Bradley’s team is now at the center of attention having after playing against Ghana’s national team (arguably the best national team in Africa) and reaching the 2014 World Cup in Brazil.

It will be very difficult for the current government to use the national football team as a diversionary tactic as in the old days. However, interim government, which took over after the overthrow of the Muslim Brotherhood regime in the summer of 2013, would certainly welcome any good news on the football front.

The government has already fallen slightly out of favor with football fans in light of recent reports of two separate incidents involving verbal and minor physical clashes between footballers and army officers. The first incident involves a verbal clash between Abu Trika, Ahly’s and the country’s most accomplished footballer, and an army officer, when Abu Trika reportedly accused the military of killing children. The second incident was between Mahmoud Abdel Razek “Shikabala,” arguably the biggest star of Zamalek (Ahly’s archrival and the second most successful club in Egypt and Africa after Ahly), and another army officer, reportedly after an argument over team rivalries turned into a fight.

In the midst of accusations that the events of the summer of 2013 were more of a military coup than a people’s revolution, and with fears that the security apparatus is returning, reports of those incidents involving military personnel and two of the country’s most established footballers raised some eyebrows. Tensions also continue to mount due to the inability of the police to secure attendance for fans in home games when Egyptian clubs play in the African Champions League or for the national team.

It would surely be a huge blow, both to the chances of the national team and to the status of the government within and outside the county, if the return (home) game against Ghana scheduled to be held in November is held abroad or in an empty stadium in Egypt — or even worse, if a security crisis erupts due to the failure to properly secure the stadium or the visiting team.

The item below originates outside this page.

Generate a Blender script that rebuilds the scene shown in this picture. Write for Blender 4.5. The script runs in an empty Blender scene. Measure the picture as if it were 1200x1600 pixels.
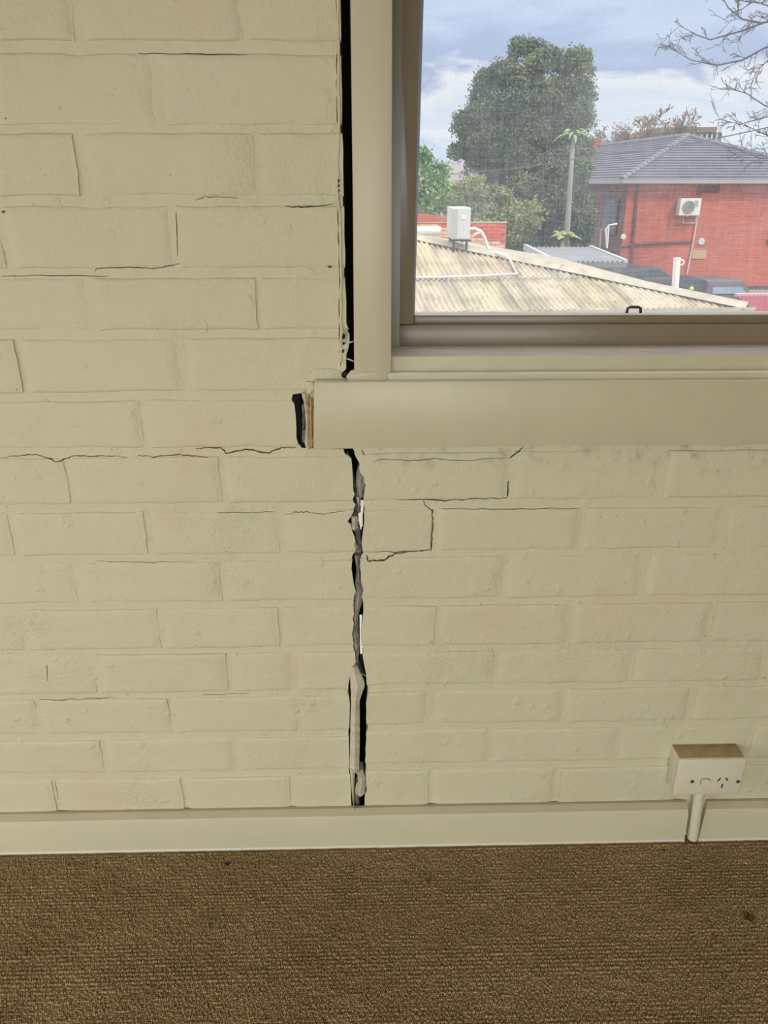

Bradley and his men have been thrown a huge footballing challenge against favorites Ghana but, whether they like it or not, these games will not be mere sporting events, as political tensions will most certainly surround them. Separating football from politics will probably be even harder if the Egyptian World Cup adventure continues beyond those two games. If Bradley secures passage to the World Cup, he will probably claim the ‘Bob’ title, the nickname given to Mohamed ElBaradei, the most notable leader of the revolution, by the most loyal of his supporters.